Find the lines below that contain the string "Take". Copy each one.

MATERIAL SHOWN:
►

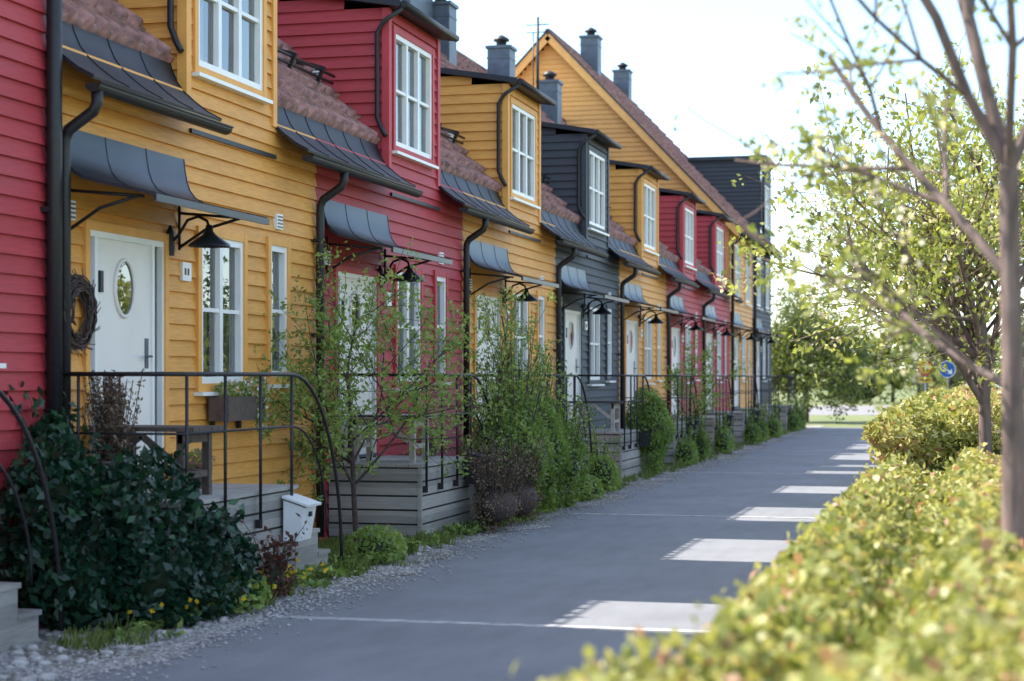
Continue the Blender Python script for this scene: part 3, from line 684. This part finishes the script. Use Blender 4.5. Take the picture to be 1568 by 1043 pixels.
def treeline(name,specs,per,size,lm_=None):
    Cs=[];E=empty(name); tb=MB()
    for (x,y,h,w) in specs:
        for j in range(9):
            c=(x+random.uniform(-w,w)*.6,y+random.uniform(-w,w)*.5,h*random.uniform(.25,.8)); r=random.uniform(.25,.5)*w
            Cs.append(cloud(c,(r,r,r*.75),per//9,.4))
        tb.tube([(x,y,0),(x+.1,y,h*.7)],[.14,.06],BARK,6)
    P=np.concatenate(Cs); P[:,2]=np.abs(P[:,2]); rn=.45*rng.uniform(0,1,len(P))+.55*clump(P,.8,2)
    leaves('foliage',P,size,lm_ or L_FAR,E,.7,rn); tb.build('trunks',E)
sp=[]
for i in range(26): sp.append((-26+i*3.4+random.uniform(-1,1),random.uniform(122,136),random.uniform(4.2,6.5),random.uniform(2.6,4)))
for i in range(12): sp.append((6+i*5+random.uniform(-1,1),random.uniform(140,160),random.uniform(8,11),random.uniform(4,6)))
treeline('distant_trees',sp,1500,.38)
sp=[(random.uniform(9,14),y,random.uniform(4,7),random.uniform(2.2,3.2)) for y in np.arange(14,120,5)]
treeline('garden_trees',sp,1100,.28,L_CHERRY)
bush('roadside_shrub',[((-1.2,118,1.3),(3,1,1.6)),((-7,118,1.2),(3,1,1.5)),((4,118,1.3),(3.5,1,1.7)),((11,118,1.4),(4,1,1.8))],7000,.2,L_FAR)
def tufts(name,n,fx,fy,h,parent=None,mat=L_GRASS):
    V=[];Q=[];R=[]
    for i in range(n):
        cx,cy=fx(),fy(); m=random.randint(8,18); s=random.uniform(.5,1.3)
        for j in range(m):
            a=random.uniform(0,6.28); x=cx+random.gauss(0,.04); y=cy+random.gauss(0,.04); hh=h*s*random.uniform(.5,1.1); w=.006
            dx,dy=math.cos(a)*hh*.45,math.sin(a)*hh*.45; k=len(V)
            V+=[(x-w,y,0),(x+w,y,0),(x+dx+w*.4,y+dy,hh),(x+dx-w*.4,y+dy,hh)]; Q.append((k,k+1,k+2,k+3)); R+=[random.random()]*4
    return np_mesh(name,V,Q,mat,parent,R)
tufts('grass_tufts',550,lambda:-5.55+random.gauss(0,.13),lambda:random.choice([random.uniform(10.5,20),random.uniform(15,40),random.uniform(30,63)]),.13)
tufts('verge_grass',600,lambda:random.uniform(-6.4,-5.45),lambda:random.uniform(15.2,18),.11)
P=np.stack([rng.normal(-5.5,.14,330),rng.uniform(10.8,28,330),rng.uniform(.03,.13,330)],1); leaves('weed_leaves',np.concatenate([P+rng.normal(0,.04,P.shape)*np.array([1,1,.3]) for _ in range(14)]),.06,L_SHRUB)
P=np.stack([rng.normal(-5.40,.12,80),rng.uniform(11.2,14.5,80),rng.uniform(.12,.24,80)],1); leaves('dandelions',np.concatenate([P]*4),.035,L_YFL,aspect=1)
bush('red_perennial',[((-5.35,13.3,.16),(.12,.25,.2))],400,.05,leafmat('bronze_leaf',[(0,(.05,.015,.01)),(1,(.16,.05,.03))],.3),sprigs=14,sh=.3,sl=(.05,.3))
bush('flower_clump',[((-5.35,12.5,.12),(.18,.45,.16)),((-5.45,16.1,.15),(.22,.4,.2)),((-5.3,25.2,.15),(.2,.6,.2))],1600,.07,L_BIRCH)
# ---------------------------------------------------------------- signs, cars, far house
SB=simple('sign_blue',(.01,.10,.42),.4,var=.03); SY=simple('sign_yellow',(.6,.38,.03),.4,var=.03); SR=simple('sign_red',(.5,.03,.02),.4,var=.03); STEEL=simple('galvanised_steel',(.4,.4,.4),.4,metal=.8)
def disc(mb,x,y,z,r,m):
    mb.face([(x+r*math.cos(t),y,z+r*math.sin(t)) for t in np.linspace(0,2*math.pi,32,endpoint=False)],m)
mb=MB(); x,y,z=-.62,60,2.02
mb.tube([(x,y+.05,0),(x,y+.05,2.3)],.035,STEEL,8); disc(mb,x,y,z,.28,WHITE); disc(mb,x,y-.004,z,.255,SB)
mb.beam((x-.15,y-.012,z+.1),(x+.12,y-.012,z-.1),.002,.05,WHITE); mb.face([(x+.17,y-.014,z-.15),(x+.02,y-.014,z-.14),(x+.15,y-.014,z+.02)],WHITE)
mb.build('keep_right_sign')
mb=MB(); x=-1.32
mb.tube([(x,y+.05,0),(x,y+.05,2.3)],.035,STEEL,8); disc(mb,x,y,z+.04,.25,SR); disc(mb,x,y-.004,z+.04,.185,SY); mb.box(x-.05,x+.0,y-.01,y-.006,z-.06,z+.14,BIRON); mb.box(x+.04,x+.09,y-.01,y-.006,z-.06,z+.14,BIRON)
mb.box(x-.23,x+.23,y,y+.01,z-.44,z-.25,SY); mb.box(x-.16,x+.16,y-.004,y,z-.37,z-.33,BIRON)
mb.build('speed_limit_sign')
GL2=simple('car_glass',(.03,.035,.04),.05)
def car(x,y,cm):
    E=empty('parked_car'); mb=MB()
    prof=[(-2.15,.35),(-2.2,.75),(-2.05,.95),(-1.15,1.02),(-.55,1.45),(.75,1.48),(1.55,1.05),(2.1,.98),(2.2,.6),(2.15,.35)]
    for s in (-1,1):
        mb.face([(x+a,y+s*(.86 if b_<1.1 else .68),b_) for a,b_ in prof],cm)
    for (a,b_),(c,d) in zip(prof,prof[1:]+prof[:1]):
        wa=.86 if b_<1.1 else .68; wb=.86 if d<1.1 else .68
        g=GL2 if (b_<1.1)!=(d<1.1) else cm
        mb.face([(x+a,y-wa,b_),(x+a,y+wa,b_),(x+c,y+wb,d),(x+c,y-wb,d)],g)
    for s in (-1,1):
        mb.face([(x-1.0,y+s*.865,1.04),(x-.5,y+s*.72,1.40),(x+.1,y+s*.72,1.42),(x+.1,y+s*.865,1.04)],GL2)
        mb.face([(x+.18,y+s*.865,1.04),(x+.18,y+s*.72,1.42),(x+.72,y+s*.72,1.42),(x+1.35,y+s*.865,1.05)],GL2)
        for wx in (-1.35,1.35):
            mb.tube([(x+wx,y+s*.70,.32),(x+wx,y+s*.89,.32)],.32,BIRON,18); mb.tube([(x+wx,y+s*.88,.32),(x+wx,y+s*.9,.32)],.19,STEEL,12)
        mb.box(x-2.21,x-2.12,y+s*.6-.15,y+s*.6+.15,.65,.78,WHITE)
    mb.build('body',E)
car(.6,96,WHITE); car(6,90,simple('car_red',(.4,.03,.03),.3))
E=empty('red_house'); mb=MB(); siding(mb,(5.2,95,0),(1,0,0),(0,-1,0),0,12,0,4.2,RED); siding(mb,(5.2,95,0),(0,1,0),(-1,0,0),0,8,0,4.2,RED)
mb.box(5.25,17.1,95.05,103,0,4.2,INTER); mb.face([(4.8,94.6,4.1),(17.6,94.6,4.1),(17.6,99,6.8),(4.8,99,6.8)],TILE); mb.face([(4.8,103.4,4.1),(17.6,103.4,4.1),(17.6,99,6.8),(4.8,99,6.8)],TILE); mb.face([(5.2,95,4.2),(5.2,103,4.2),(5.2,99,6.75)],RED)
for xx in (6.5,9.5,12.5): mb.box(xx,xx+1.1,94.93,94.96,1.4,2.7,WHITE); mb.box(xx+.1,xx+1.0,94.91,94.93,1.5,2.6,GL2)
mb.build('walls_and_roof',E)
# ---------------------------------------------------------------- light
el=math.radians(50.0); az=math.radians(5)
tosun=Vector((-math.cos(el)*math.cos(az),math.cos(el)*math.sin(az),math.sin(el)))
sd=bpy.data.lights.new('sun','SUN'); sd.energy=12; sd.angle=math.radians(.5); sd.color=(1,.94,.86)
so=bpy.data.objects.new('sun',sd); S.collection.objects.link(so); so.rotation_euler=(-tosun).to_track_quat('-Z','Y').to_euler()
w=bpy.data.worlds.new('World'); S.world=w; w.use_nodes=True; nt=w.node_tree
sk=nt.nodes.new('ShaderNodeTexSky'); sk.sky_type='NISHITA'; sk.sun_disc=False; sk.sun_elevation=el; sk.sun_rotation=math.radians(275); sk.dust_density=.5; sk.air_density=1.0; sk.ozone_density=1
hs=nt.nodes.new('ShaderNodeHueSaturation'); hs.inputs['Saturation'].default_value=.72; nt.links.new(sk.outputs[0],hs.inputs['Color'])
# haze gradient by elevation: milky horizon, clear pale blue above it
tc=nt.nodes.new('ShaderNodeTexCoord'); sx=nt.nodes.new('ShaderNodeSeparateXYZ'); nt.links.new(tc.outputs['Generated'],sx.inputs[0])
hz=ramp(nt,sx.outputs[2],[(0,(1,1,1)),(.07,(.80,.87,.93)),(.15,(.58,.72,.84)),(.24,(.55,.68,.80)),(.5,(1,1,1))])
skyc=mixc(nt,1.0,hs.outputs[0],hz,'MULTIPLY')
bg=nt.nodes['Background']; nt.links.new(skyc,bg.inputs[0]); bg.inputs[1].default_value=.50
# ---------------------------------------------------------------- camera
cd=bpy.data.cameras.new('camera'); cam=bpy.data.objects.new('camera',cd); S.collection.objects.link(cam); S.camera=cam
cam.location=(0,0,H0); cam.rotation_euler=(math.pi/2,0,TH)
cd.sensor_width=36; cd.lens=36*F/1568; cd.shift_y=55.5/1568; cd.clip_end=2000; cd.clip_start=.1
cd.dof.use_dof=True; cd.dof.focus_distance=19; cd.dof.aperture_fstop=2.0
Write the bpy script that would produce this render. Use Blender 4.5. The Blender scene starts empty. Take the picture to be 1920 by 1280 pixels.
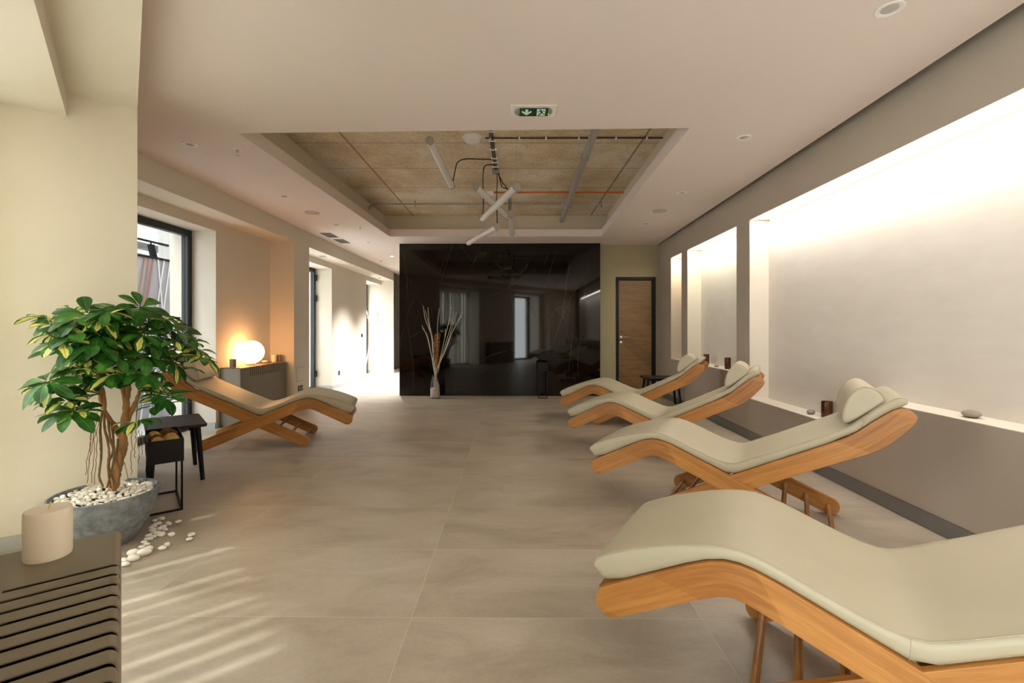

◄

SOLUTION FOR THIS EXERCISE:
Continue the Blender Python script for this scene: part 3, from line 684. This part finishes the script. Use Blender 4.5. Take the picture to be 1568 by 1043 pixels.
Write the bpy script that would produce this render. Use Blender 4.5. The Blender scene starts empty. Take the picture to be 1920 by 1280 pixels.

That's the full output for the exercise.